The Paulson Committee's widely-criticized "interim report" needs to go back to the drawing board, not just to address the weaknesses we detailed in December, but also because new data is confirming that the Committee's fundamental premise was wrong. The Committee had argued that a massive rollback of investor protections was required to address a flagging market for foreign IPOs on United States exchanges, something the Committee blamed on Sarbanes-Oxley and other fraud prevention measures.

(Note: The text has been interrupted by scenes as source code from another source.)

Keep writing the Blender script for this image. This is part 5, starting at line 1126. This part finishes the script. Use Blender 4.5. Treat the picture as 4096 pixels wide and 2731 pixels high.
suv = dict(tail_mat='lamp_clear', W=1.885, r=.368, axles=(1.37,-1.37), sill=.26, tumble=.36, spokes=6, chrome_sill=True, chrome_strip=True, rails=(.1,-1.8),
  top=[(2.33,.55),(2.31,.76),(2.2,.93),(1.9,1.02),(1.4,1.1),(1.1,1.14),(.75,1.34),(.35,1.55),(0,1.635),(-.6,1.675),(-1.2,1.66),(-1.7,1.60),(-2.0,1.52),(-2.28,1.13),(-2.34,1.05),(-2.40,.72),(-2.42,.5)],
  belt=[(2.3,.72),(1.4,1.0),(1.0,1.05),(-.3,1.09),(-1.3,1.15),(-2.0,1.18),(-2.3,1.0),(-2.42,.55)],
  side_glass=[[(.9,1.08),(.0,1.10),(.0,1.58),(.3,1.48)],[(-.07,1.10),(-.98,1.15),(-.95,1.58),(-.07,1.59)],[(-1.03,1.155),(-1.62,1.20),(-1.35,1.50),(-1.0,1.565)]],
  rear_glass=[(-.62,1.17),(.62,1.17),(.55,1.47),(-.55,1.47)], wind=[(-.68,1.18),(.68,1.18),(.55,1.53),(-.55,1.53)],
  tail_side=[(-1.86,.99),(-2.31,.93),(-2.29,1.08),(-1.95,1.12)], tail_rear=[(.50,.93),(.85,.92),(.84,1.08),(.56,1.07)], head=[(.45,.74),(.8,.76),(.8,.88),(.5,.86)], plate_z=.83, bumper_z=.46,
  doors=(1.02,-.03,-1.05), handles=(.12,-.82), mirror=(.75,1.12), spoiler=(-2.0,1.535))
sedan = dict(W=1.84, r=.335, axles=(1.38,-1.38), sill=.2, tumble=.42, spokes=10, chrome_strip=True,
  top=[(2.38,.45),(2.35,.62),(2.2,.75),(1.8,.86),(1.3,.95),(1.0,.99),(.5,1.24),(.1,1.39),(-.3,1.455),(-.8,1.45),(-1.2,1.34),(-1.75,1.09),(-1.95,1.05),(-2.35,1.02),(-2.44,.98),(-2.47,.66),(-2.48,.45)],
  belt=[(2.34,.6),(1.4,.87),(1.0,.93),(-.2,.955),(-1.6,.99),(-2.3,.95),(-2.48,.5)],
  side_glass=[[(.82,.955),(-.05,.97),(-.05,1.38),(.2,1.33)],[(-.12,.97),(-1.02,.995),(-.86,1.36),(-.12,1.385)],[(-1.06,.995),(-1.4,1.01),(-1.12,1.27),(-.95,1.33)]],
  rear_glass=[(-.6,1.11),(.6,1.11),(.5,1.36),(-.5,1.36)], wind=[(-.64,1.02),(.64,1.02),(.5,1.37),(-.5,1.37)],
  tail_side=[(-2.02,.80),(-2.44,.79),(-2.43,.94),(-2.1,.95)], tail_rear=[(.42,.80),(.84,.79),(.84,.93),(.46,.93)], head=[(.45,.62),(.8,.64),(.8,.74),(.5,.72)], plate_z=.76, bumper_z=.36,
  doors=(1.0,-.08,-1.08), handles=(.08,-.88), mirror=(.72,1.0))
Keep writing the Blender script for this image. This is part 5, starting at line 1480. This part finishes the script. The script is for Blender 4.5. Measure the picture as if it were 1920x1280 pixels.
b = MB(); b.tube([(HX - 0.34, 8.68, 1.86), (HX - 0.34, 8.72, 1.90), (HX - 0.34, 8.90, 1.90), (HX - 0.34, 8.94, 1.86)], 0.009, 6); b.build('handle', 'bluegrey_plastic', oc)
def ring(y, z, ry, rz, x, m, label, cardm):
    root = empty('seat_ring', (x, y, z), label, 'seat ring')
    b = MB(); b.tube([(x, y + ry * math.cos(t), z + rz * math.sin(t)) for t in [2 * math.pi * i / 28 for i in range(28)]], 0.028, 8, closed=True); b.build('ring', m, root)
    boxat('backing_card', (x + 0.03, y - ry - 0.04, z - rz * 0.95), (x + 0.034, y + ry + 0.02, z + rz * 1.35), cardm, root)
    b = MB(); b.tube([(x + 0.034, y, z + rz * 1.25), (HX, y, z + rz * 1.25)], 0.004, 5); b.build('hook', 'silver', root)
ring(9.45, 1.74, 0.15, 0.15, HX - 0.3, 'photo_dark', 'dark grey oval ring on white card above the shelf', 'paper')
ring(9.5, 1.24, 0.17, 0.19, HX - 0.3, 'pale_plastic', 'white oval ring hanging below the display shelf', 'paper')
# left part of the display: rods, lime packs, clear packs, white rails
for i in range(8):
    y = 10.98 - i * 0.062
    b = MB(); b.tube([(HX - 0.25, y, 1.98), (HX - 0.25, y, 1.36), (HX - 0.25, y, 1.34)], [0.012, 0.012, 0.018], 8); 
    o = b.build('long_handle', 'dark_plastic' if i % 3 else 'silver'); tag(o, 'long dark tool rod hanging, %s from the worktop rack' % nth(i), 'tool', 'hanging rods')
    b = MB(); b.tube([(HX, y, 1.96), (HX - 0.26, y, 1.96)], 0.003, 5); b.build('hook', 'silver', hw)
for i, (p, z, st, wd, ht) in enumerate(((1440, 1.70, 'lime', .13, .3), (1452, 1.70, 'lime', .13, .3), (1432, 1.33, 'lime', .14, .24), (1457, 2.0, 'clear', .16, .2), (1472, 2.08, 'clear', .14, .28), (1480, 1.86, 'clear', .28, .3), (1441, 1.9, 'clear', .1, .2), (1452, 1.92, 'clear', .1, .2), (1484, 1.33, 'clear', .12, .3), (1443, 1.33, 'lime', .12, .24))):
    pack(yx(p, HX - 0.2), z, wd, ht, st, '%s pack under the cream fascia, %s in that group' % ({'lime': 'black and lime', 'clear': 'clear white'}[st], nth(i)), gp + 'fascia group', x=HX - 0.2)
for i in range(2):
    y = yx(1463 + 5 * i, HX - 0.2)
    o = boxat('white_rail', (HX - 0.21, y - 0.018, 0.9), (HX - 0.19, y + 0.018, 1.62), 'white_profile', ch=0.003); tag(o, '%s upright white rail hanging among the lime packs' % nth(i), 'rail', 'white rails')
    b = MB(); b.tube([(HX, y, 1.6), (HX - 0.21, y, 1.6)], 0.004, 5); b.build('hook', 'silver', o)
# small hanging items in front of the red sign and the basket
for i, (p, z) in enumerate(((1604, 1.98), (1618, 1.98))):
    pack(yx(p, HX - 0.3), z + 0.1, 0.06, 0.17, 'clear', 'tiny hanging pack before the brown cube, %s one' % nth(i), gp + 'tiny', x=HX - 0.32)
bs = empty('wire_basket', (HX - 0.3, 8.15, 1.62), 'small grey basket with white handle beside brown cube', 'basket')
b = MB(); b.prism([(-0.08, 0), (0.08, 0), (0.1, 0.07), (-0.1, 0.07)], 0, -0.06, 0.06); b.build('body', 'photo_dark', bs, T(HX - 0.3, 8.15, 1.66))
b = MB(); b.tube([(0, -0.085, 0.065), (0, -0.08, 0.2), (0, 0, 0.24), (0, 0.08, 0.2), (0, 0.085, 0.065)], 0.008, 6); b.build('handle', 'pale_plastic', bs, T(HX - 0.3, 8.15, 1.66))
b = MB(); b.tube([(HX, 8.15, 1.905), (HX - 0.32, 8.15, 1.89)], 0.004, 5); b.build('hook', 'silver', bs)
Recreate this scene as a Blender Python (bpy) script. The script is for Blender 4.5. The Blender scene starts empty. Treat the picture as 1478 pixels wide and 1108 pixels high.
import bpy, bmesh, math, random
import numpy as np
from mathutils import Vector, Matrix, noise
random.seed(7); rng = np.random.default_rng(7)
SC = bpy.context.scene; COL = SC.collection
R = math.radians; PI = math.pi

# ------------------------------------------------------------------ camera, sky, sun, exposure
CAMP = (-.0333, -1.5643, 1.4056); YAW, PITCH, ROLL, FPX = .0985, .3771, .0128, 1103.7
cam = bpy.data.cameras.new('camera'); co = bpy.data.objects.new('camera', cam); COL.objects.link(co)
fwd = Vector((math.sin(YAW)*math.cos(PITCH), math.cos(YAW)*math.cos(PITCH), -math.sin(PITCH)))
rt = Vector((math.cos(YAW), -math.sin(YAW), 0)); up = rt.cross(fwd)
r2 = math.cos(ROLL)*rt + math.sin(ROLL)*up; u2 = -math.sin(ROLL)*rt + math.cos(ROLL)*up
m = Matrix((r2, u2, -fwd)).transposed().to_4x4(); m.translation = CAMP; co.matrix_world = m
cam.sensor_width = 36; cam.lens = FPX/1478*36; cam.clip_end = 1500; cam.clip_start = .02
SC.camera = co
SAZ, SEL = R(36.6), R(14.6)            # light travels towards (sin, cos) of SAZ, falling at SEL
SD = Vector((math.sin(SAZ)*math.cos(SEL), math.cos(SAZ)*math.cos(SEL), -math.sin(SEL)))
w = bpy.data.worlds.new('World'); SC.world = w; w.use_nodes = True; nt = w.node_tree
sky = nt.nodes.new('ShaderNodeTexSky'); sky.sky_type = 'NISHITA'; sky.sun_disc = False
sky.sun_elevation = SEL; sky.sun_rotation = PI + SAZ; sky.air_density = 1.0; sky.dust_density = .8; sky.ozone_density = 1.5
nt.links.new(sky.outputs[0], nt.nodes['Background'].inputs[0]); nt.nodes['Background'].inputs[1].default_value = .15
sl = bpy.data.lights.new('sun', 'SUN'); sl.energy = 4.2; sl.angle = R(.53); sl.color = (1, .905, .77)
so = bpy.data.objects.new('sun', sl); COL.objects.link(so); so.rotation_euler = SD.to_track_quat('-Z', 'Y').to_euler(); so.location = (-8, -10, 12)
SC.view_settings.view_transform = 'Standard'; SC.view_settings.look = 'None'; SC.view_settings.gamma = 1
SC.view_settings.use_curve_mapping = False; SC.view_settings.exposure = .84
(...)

However, it turns out that the foreign IPO market is actually robust. As the Wall Street Journal recently reported, a Thomson Financial study found “little evidence of foreign companies shying away from U.S. exchanges since the adoption of Sarbanes-Oxley” and concluded that "foreign IPO activity in the U.S. looks very healthy indeed." According to the study, the $10.6 billion raised in foreign company offerings represented 26% of 2006 IPO volume, the highest level since 1994. Moreover, in 2006, foreign IPOs accounted for 16% of 2006 IPOs on U.S. exchanges, the highest proportion in the 20-year period studied.
Foreign IPOs are also off to a strong start in 2007. Already, four foreign firms have completed substantial IPOs here (in excess of $100 million each): China's JA Solar Holdings (JASO) and 3SBio (SSRX) and Israel's Cellcom Israel (CEL) and Mellanox Technologies (MLNX).
The anti-investor cabal will have to come up with a new argument, because their latest justification for attacking investor protections just doesn't hold water.